__Source data__:
.....

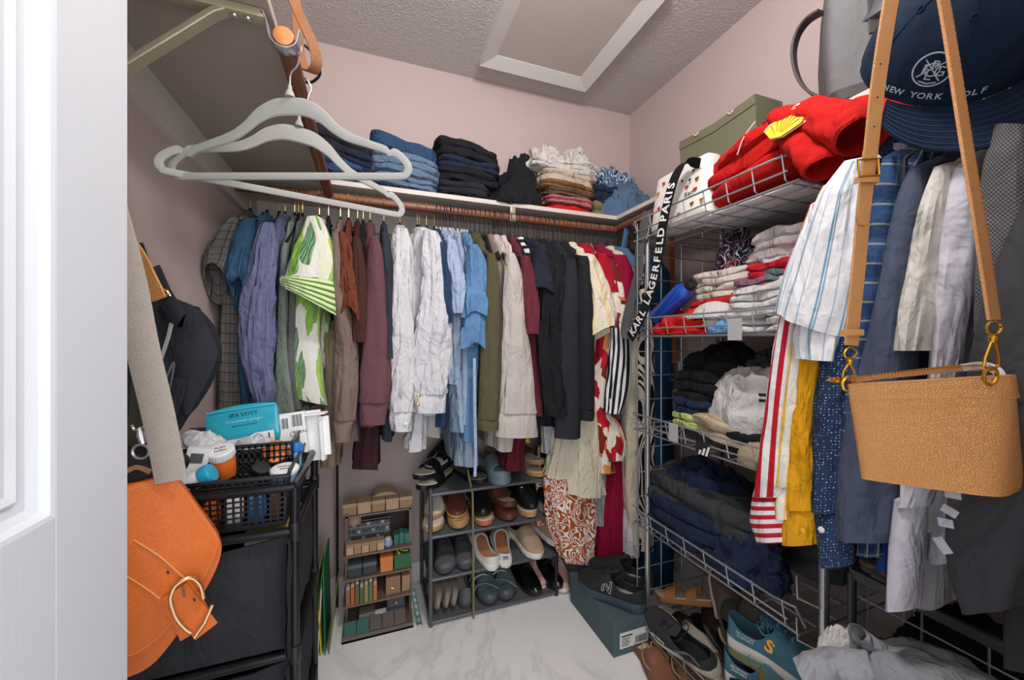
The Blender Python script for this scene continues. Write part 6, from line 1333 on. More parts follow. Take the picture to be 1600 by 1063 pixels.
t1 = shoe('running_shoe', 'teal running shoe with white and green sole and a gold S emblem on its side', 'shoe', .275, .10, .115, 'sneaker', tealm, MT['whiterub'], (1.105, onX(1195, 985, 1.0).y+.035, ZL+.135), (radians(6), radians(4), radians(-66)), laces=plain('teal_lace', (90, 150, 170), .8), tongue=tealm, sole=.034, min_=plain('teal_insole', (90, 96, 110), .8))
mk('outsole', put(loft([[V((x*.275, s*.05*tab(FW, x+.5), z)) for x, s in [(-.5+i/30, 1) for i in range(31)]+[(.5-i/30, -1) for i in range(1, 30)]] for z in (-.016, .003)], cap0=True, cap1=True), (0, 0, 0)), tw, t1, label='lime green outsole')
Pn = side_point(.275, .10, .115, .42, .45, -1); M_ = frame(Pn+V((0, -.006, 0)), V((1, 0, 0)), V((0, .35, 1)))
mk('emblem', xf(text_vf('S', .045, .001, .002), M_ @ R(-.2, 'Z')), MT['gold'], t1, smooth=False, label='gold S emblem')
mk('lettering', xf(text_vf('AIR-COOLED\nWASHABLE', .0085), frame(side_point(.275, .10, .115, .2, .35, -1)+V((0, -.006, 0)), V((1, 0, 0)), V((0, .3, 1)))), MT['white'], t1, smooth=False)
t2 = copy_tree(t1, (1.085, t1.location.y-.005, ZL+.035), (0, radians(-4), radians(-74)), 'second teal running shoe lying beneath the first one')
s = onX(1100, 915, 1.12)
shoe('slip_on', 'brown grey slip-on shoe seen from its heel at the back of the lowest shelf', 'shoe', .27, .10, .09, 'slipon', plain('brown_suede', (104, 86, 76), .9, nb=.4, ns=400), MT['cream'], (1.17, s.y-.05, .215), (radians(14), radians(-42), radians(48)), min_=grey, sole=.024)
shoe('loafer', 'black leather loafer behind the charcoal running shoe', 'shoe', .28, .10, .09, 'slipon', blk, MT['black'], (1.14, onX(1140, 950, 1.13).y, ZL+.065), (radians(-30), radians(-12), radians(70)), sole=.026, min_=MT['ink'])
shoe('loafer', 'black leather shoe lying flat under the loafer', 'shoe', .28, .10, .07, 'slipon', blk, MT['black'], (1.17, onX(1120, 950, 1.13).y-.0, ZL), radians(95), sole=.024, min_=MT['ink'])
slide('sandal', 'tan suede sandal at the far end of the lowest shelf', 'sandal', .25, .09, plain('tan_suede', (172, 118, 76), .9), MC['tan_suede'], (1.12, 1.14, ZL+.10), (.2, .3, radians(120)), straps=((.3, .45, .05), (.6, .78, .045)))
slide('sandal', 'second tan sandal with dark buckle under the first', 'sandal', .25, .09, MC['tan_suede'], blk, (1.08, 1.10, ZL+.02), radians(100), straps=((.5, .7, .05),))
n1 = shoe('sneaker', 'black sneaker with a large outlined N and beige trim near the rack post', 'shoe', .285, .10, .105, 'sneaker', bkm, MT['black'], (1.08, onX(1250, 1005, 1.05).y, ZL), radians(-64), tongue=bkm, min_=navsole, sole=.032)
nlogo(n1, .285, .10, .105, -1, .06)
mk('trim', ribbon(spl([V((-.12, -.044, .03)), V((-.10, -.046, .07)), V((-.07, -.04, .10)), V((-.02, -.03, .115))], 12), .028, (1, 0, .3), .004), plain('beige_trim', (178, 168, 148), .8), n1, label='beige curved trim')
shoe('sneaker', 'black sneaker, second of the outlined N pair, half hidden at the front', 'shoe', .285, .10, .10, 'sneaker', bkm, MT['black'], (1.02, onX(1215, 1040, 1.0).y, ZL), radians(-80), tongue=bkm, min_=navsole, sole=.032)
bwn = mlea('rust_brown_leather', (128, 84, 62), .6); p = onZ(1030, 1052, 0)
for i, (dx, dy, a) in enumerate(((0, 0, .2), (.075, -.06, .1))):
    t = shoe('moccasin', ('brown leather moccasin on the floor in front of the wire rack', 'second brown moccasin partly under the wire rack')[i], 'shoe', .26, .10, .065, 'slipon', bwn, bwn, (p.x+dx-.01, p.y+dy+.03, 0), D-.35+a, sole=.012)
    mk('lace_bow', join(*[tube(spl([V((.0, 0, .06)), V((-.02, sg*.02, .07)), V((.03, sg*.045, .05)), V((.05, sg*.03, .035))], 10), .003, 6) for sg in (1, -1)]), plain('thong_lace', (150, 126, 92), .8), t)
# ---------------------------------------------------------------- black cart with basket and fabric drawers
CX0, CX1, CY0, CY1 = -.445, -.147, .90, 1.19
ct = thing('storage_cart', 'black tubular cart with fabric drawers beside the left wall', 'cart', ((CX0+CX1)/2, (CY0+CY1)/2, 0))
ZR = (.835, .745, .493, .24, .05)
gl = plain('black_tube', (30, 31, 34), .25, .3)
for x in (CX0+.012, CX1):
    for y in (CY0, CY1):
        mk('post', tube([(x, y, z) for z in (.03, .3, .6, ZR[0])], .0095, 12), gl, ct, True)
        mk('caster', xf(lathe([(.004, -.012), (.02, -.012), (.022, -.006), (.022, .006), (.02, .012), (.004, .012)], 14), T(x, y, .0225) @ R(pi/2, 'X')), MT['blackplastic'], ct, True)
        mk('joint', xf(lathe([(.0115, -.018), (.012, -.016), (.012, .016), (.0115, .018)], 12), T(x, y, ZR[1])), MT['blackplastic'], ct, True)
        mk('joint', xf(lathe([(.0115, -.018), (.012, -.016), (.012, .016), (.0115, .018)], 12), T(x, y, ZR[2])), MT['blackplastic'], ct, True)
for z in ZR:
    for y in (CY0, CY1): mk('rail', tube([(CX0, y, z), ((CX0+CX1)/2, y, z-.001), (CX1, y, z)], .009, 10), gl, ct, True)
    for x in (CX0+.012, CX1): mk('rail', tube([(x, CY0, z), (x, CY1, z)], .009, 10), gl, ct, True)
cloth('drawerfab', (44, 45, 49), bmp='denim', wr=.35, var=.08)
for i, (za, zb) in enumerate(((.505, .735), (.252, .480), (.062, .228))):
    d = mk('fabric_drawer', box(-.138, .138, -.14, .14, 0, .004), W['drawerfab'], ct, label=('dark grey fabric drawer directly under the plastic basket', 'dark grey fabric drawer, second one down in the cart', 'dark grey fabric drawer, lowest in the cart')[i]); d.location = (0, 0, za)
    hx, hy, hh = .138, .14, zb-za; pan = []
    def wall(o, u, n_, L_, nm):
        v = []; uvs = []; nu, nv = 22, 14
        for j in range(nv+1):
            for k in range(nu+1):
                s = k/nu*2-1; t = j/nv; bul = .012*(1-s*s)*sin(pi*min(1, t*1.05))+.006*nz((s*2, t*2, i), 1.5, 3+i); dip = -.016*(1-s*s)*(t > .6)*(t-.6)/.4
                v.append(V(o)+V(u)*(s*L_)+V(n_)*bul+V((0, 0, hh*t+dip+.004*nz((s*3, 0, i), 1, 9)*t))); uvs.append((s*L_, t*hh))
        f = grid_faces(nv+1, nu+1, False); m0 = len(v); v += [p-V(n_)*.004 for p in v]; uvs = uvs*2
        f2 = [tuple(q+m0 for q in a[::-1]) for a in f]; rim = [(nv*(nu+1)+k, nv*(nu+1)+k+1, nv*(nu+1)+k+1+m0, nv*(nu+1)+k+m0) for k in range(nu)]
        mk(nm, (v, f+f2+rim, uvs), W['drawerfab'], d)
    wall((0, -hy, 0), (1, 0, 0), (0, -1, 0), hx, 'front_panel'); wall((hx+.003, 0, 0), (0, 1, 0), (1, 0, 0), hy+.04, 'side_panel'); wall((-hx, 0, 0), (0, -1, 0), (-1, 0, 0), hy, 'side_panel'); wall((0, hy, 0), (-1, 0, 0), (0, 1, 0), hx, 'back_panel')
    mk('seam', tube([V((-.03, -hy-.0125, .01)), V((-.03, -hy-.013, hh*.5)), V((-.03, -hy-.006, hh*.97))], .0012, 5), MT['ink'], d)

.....

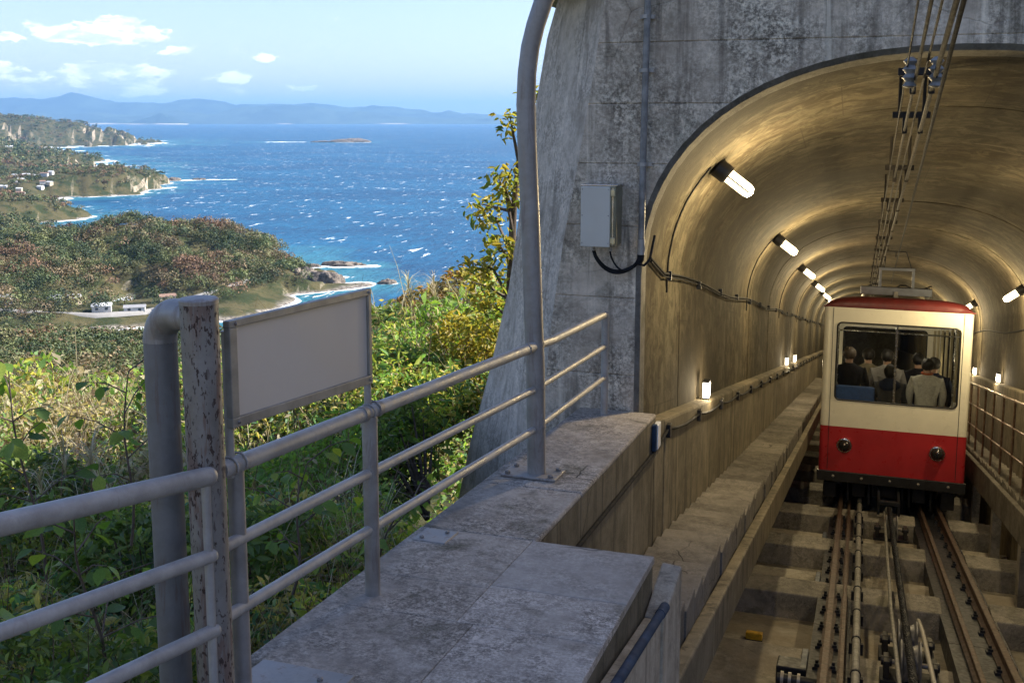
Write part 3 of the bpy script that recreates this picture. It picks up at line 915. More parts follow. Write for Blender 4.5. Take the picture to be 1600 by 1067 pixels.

.....

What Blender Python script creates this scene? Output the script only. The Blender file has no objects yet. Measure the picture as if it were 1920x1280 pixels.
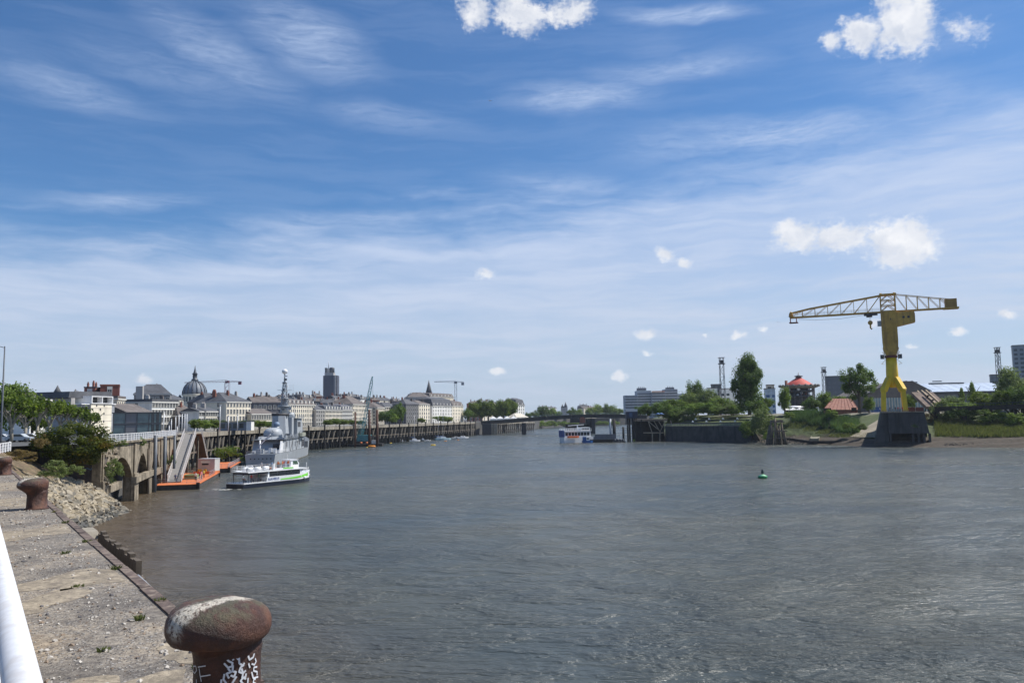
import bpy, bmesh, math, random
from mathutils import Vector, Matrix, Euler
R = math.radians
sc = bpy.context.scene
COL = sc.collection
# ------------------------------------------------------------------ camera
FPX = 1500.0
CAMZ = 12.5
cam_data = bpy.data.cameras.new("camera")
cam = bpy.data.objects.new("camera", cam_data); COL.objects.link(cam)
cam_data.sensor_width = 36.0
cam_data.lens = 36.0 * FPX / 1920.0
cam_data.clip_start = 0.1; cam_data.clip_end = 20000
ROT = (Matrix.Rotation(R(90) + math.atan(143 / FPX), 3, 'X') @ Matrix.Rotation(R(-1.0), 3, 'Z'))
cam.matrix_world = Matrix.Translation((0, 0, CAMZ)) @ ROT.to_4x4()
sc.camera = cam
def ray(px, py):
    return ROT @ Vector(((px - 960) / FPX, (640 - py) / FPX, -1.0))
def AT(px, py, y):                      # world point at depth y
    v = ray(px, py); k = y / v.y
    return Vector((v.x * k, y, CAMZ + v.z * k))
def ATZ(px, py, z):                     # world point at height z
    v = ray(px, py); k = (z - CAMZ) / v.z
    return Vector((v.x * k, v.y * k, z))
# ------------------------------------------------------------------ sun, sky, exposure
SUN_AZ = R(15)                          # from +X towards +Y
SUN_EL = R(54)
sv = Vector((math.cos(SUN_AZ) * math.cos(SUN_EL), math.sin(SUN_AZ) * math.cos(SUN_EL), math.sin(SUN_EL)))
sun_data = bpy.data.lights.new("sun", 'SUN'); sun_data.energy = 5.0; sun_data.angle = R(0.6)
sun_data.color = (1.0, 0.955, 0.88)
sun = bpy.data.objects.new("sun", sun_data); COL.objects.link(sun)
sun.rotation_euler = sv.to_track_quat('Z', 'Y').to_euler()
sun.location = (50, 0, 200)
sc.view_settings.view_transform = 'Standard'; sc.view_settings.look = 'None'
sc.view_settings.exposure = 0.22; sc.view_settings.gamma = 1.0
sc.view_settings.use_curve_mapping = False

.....

Among the records above, find each line holding the string "follow" and pull it out.

__Result of the task__:
The Blender Python script for this scene continues. Write part 6, from line 1333 on. More parts follow. Take the picture to be 1600 by 1063 pixels.
Write part 3 of the bpy script that recreates this picture. It picks up at line 915. More parts follow. Write for Blender 4.5. Take the picture to be 1600 by 1067 pixels.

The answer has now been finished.